WASHINGTON – To the great relief of property owners and home buyers in low-lying parts of Florida, Congress is moving quickly to delay a huge hike in flood-insurance rates, sparing many from paying hundreds or even thousands of dollars a year.
Across Florida, owners and insurance agents welcomed a reprieve from higher rates that they fear would cripple the state's housing recovery and devastate property values in coastal communities and along inland lakes, canals and riverbanks.
It's not a done deal. But a bill filed in the U.S. Senate on Tuesday and backed by members of both parties in the U.S. House showed a strong will in Congress to halt the higher rates for four years and assess their impact.
"I think it's fantastic," said Jonathan D. Rausch, an insurance agent in Pembroke Pines. "This way, a homeowner who was paying $300 a year and facing more like $1,000 a year now will see it go down to the original $300 renewal. All the customers love it. Everyone is super happy."
Rausch was able to tell a condo group in Hollywood that if the new rates are delayed the owners could renew their lapsed policy for $5,126 – not $36,584, which is what they faced under the new rates approved by Congress last year.
"They (members of Congress) are starting to realize that people cannot possibly afford to choke down some of these rates," said John Wilson, an agent in Winter Park for the Insurance Group of Central Florida. "Some of them are just incredible increases. Something certainly needs to be done."
Pressure from places like Florida, home to 37 percent of the nation's flood-insurance policies, prompted members of Congress to try to undo or delay legislation passed last year with strong bipartisan support to phase in actuarially-sound rates.
Most policy holders face relatively small increases in premiums. But unless the new rates are delayed, tens of thousands of Florida owners in the riskiest places would pay increases of 25 percent a year starting this year until they reach the full-risk rate. In some of the most extreme cases, insurance would cost as much as 10 percent of the property's value, according to federal officials.
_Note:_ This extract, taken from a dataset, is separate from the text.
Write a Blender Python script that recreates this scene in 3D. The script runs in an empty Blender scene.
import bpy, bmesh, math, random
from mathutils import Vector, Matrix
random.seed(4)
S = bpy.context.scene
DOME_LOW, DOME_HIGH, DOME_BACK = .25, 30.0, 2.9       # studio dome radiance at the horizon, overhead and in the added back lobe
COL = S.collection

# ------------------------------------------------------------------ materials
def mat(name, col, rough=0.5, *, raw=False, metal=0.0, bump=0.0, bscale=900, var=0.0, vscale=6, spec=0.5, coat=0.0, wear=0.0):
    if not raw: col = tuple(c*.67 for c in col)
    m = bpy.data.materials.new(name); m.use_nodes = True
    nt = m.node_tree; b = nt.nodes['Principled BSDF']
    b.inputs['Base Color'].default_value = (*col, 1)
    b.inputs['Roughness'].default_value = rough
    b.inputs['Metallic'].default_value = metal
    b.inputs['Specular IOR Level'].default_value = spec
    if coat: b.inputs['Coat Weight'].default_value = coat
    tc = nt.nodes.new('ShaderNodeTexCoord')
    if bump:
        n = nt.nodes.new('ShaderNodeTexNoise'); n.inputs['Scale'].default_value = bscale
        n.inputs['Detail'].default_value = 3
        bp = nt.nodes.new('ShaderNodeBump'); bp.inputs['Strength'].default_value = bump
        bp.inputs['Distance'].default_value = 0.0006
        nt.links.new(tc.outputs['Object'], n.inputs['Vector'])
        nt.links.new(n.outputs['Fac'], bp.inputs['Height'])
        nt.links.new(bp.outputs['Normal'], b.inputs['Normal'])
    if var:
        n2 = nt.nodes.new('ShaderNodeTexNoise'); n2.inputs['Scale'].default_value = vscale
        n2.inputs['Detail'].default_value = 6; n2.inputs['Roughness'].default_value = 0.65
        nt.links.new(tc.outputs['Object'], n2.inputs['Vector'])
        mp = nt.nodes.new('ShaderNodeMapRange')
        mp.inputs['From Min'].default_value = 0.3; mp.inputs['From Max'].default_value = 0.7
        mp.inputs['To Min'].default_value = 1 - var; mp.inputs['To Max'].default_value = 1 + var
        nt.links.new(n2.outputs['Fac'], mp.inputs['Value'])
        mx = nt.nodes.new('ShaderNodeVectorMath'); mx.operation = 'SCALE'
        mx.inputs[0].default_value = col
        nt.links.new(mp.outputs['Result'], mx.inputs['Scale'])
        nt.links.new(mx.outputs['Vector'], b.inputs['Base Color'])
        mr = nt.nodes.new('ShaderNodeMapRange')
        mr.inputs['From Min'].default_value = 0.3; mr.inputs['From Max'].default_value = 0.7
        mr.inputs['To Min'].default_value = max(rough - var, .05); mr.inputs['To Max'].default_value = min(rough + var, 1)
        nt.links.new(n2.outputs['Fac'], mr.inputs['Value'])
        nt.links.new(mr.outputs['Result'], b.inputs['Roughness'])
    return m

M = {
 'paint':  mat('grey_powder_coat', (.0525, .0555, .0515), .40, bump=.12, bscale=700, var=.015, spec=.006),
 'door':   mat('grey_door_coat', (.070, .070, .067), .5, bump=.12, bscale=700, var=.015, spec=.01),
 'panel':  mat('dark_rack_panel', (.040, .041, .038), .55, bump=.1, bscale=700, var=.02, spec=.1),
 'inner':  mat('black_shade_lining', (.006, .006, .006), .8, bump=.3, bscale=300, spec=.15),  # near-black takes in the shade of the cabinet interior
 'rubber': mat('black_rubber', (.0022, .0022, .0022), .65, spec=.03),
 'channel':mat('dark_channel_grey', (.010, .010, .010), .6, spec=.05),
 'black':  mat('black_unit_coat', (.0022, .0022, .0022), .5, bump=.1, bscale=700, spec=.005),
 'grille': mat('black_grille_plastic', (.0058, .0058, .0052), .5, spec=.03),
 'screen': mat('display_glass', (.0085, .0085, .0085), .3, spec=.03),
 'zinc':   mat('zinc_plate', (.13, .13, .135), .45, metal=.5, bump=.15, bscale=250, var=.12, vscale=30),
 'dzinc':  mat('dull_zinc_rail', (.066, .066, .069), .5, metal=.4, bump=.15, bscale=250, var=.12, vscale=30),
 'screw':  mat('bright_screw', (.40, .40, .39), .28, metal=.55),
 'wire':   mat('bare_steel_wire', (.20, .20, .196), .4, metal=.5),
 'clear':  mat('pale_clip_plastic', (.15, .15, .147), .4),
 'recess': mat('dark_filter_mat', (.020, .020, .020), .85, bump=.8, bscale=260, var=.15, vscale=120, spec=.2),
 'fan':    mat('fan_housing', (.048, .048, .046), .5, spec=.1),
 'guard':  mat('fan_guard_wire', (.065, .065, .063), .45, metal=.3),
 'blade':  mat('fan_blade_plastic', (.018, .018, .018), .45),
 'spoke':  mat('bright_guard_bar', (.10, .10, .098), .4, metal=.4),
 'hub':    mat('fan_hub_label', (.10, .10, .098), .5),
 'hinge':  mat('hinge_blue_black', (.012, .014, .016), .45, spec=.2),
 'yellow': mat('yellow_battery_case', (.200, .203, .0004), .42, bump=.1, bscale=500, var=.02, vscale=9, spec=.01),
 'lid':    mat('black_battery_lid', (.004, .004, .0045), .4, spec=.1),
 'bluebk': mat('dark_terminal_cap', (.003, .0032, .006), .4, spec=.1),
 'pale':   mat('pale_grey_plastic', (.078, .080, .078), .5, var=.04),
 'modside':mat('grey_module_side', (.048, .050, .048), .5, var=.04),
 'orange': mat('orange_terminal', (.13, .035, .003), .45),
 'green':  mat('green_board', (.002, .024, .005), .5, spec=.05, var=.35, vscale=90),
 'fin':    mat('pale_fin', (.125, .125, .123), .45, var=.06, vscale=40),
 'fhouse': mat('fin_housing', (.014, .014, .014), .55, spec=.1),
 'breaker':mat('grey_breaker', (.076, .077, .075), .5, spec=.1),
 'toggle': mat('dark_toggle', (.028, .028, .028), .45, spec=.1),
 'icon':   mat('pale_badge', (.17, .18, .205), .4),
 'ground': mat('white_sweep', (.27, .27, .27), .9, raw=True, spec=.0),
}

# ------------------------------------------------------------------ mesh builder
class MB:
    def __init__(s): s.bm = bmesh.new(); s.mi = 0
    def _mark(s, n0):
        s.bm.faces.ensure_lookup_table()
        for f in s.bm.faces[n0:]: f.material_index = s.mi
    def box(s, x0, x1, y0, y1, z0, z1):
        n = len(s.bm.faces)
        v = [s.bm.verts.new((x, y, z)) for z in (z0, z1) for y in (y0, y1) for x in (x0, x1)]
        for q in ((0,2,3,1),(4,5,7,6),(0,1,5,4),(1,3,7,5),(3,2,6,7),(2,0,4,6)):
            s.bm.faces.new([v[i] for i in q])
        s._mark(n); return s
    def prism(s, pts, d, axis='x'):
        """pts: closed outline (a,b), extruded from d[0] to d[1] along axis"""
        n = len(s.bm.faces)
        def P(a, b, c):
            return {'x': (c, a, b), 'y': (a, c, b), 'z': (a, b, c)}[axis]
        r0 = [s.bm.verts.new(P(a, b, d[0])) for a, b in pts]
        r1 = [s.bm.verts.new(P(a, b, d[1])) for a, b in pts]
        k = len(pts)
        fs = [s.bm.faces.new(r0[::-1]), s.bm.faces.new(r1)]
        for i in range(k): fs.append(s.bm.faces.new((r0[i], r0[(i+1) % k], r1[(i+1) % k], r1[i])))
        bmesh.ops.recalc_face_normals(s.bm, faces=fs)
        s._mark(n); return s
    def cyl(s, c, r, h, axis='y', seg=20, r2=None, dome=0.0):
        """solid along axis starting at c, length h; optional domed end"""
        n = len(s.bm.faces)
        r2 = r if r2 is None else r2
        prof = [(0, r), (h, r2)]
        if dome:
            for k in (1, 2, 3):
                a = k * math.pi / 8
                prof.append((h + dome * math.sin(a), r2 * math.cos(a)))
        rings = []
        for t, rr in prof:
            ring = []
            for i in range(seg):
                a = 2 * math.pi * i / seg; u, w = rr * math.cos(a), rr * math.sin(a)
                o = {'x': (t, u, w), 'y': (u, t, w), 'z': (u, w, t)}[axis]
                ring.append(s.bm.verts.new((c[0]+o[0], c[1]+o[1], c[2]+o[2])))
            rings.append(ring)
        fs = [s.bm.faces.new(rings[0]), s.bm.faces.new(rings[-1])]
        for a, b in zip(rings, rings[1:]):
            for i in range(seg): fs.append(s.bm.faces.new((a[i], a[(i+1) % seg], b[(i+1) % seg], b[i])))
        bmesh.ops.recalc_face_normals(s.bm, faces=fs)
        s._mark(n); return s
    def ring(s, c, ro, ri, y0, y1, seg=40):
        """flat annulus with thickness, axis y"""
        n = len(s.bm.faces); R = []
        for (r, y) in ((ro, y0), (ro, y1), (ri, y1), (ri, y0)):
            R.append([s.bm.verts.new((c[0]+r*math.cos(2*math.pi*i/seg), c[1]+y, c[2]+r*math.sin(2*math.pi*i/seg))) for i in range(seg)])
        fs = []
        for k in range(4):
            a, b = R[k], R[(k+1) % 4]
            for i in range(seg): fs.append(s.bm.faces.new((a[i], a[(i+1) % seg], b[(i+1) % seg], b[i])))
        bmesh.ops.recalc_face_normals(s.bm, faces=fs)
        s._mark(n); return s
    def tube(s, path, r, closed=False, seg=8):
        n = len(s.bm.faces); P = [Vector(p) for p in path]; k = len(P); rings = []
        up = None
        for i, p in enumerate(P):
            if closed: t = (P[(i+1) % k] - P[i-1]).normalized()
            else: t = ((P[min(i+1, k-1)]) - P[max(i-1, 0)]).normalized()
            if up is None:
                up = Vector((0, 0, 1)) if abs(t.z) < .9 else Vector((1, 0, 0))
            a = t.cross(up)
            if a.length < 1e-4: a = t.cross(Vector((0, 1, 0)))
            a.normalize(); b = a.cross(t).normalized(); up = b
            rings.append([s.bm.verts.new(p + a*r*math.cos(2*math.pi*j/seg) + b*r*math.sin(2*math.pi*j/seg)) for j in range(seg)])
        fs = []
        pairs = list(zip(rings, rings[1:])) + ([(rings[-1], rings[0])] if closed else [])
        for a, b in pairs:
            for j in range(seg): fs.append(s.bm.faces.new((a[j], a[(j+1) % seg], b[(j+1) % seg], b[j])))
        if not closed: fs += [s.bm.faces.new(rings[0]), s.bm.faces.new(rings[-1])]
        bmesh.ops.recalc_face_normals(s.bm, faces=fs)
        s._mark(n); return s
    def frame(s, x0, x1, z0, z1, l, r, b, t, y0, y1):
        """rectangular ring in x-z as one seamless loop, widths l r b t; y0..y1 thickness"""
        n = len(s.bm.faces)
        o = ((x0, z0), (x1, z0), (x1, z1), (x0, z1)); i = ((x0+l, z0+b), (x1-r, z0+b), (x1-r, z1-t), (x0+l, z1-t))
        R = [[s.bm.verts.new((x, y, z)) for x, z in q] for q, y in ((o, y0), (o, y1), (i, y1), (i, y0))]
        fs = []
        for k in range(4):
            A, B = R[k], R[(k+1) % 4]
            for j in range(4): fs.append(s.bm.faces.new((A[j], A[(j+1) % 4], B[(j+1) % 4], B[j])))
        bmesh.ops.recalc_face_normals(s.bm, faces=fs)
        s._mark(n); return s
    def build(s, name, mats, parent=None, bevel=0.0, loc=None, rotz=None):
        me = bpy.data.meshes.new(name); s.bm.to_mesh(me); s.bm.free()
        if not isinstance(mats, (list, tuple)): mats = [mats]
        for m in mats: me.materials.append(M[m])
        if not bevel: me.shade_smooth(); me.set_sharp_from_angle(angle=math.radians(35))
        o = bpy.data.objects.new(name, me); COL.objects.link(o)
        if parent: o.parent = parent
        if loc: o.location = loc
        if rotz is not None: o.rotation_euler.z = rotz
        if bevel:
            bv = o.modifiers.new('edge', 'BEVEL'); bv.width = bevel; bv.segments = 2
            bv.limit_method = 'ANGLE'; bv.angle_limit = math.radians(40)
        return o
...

Business properties, second homes, property repeatedly damaged by floods and homes sold after the new law was signed in July 2012 face the full actuarial rate -- prompting Gov. Rick Scott to warn that the shock would devastate Florida real estate.
The new law had sailed through Congress last year – one of its few accomplishments -- to make the National Flood Insurance Program solvent after running up a $24-billion deficit.
The program was created in 1968 after a costly batch of floods prompted Congress to provide cheap insurance at subsidized rates rather than send disaster aid. But after a decade of hurricanes and big deficits, lawmakers last year decided to phase in rates that reflected the full risk of flooding.
New flood maps, meanwhile, put many homeowners in Central Florida in flood zones for the first time. New proposed maps in Broward County, on the other hand, put many residents outside the riskiest flood zones. The designation is crucial because lenders require insurance for property in the riskiest areas.
"My house is by a road, another set of homes and then a small retention pond. The retention pond is two-feet deep. My dog goes into that retention pond and his stomach doesn't get wet," said Mike Kirby, 56, of Longwood. "But I've been forced to get flood insurance!"
Kirby, who pays $900 a year, was grateful for word that the increased rates may be delayed. "They need to think everything out and look at all the consequences of something before they throw it out there," he said.
The bipartisan legislation would delay the rate hike while the Federal Emergency Management Agency takes a close look at the impact.
Proponents say the law is needed and should not be delayed because it spares taxpayers from subsidizing insurance and discourages development in vulnerable places. But many in Florida say they should not face a sudden rate hike for existing property after playing by the rules.
"The thinking is that if people can afford the house, they can afford the insurance. But that's not necessarily true," Wilson said. "It may very well be that it shouldn't be a problem for somebody in Orange County that somebody else decided to buy a house on the beach. But the problem is, how do you rein that back in? We did allow it. We did have a program in place. So now we have homes there, and people did manage to buy the homes. But they can't afford to pay $12,000 or $13,000 a year for flood insurance."
Many homeowners and buyers are just catching up to the new rates -- and of attempts to delay them.
"I'm holding my breath," said Douglas Rill, who is awaiting his insurance bill for a home along the Intracoastal Waterway in the Town of Palm Beach. "I don't have the number yet, but I'm a little freaked out about what it could actually be. It's not real popular to help wealthy people along the water."
Rill, a real-estate broker, is also concerned about the impact on sales.
"It's surprising that after surviving the downturn in the market, there would be another factor of uncertainty that would shake people's confidence and make buying a home more difficult or more expensive," he said. "It's exactly what we don't need."